Eaton Corp. executives are adding $340 million to the transformer investment boom with a plan to convert a South Carolina factory that will employ 700 people after it opens in 2027.
Cleveland-based Eaton plans to make three-phase transformers at its plant in Jonesville, east of Greenville, and is receiving local, state and federal incentives for the project. The company already makes three-phase transformers at two Wisconsin factories and also manufactures single-phase, pole-mount and pad-mount transformers in Nacogdoches, Texas.
Executives 18 months ago said they were spending more than $500 million to expand the capacity of those operations as they address the shortage of transformers in the United States and seek to catch up to strong demand for electrical equipment from utilities, data centers and other customers.
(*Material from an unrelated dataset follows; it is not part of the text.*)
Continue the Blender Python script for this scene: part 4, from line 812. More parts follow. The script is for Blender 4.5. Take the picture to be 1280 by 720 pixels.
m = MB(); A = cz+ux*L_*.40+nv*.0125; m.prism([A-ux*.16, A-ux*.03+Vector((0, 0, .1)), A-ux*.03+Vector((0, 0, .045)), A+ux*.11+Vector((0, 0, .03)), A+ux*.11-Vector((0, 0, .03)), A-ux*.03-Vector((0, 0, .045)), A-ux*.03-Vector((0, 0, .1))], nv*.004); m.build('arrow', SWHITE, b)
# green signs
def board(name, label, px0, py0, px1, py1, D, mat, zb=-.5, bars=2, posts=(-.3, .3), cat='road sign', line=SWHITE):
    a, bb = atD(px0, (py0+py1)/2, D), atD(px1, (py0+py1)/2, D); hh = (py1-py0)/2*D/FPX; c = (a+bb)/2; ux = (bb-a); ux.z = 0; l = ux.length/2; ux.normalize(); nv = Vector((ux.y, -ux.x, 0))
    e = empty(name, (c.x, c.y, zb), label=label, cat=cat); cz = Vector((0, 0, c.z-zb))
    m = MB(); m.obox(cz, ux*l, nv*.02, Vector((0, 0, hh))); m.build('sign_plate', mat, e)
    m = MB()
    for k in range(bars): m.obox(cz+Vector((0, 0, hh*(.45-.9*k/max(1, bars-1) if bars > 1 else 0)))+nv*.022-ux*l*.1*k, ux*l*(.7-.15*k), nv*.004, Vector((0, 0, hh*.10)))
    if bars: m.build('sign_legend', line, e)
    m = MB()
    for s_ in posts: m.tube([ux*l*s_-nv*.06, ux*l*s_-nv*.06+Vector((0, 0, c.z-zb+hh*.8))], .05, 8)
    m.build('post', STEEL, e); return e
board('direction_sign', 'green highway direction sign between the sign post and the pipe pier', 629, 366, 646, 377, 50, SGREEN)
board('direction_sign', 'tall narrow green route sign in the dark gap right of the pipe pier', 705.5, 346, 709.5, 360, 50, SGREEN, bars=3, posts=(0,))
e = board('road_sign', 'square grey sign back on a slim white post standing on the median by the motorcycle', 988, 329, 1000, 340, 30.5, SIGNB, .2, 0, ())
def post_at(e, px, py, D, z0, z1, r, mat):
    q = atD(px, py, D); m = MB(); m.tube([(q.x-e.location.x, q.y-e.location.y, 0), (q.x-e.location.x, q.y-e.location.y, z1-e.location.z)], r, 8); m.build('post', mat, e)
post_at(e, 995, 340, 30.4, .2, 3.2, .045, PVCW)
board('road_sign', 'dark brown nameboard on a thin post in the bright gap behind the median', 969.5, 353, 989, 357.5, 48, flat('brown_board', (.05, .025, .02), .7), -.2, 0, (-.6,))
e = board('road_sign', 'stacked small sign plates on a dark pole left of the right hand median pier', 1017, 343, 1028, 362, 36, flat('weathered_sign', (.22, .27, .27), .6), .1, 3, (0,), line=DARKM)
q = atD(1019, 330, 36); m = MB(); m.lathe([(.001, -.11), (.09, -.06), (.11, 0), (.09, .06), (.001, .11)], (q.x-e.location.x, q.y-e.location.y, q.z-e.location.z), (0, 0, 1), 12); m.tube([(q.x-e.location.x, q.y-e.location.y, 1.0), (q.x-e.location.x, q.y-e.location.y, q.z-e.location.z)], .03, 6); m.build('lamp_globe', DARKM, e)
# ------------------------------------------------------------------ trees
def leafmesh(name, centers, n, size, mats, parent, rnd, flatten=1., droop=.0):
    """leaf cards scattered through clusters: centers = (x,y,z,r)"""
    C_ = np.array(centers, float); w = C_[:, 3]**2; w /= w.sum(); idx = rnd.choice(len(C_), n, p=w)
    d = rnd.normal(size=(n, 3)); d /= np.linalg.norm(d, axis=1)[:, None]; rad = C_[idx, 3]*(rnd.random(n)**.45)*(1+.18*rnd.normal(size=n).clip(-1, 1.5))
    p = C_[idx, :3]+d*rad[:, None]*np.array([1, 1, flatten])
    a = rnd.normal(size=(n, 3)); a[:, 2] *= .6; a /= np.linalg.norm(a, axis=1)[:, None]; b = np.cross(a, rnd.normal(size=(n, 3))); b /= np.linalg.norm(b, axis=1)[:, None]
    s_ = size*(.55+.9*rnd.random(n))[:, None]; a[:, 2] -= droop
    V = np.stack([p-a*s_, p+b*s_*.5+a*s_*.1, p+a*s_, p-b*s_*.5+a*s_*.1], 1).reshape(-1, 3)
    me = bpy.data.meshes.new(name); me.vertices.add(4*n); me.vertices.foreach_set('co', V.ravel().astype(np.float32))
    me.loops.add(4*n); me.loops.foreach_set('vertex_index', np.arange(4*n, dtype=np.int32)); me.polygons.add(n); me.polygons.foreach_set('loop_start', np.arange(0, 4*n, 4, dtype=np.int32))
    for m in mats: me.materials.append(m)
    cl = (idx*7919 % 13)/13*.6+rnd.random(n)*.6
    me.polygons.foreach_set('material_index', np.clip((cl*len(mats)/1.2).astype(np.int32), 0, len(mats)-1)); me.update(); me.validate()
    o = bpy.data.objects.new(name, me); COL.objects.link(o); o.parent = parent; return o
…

In all, Easton has spent more than $1 billion on expansion projects over the past two-plus years.
“Electrical power demand is increasing dramatically and our solutions are at the heart of energy systems everywhere,” said Mike Yelton, president of the Americas in Eaton’s Electrical Sector group. “We’re grateful for the strong collaboration and support in South Carolina, where we have a long history of manufacturing and innovation.”
The Jonesville investment by Eaton is the latest in a series of moves by manufacturers looking to feed the appetite for equipment: Analysts at Wood Mackenzie last fall wrote that the U.S. market accounted for about half of the roughly $7 billion in announced investments made companies globally in 2023 and 2024. Researchers Xizhou Zhou and Devin Thomas said they had tracked at least 50 new factories in the works by 25 manufacturers.
Among them are:
• Electric Research Manufacturing Cooperative Inc., which is adding 400 jobs through a three-phase project in West Tennessee
• Newly former Voltaris Power LLC, formed by a New York private equity firm to bring together Pioneer Custom Electrical Products and Jefferson Electric
• TMC Transformers USA Inc., which is building a factory in Waynesville, Georgia, that will employ about 110 people
• Hitachi Energy, which is investing $70 million in a distribution transformer factory in Reynosa, Mexico, and spending $25 million to grow its South Boston, Virginia, transformer plant.
• Steel maker Cleveland-Cliffs Inc., which will invest $100 million and use a $50 million forgivable loan from the state of West Virginia to convert part of an idled mill into a distribution transformer factory.
Those companies and others are looking to maintain or grow their share of a market that is expected to more than double over the next decade. That forecast and today’s shortages—lead times are often more than two years for larger equipment, according to Wood Mackenzie research—have pushed equipment prices up substantially.